Album Review: Locked Groove – Different Paths EP

[Turbo Recordings; 2012]



Locked Groove (aka Belgian producer Tim Van de Meutter) has given himself an apt name. Often his music sounds like a series of final musical phrases playing over and over, until someone comes along and takes the needle off the record. And considering that repetition is a main ingredient in dance/house music, all would seem well. The downside is, though, that locked grooves on records tend to indicate that something is potentially infinite, and, in the end, we all have limited attention spans. I mention this because Meutter’s repeated sounds and loops are the kind of things you might imagine to be stuck at the absolute end of a record, bringing a collection of songs to a close. And while that may make for intriguing sounding ambient music, or a relaxed take on the typically banging dance genre, it doesn’t bode well for the actual content on the Different Paths EP.
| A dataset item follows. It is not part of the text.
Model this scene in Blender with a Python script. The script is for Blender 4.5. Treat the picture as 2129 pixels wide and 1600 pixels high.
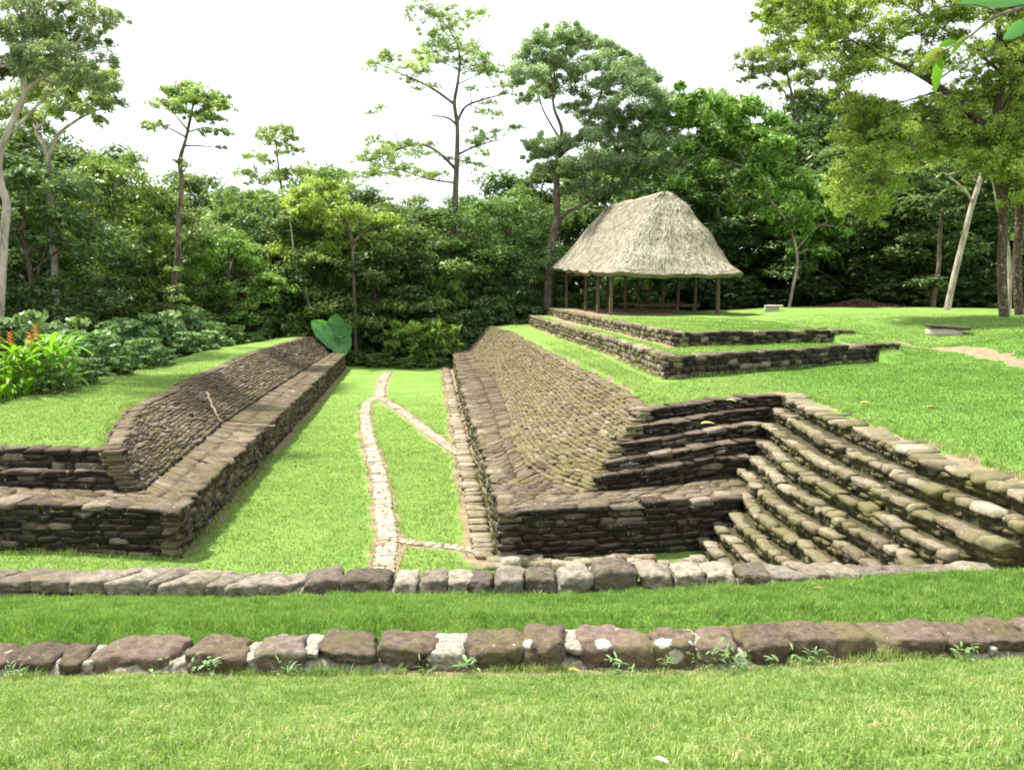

The main problem is the sense of ebb and flow: there isn’t much of it here. On the title track, Meutter builds his layers carefully from an initial fuzzy beat, which follows with a hiccupping rhythm, and then adds various bleeps and effects, but at a point it just blends into another background beat. The other two tracks are just as guilty, struggling to make any distinct marks while on their journey through their runtimes. Consequently, Different Paths is much too easy to ignore, even when you’re playing it loud and/or on headphones.

This would all be fine if Meutter seemed like he was setting out to find that in between space between ambient and dance music, exploring how our attentions can wander, and so forth. But instead he’s set on making “no-nonsense, big-room club tracks”, which I struggle to imagine these as (though, I do concede, I rarely am in the clubs these – or any – days). The bass is there, and it rumbles suitably, but there’s not enough to entice a listener – or their attention span – to want to stick around. “Structure” seems intent on getting by with its tempo alone, but an unexciting flurry of snares does little to salvage an undeniably bare track. “Back To 91” is the only cut here that feel like it has any personality behind it, and that’s only because of the distant rave whistles, which makes for a nice ode to the dancefloors of twenty years ago (much like the title suggests). The track also tops the others here in that it feels like it is moving along that bit more organically, with low drones of noise, and warbling synths, creating that much needed sense of actually have gone somewhere once the track comes to a close.

Unlike your typical piece of wax revolving around over and over and caught in a final loop, there’s little desire for Meutter to dabble in the crackling and grainy effects you usually associate with vinyl; Different Paths sounds impressionably sleek – if not aspiringly edgy – but this wears off after a couple of listens, and you realise there’s not a lot here to hook onto. That said, it’s a little apt then (and charming too, I suppose) that the final noises you hear on the EP is actually the sound of a record’s locked groove kicking in (which turns out to be the EP’s most interesting sonic detail); but it’s just the sound of some quiet, fizzy static, with no music. Unsurprisingly it’s vacant of any hook.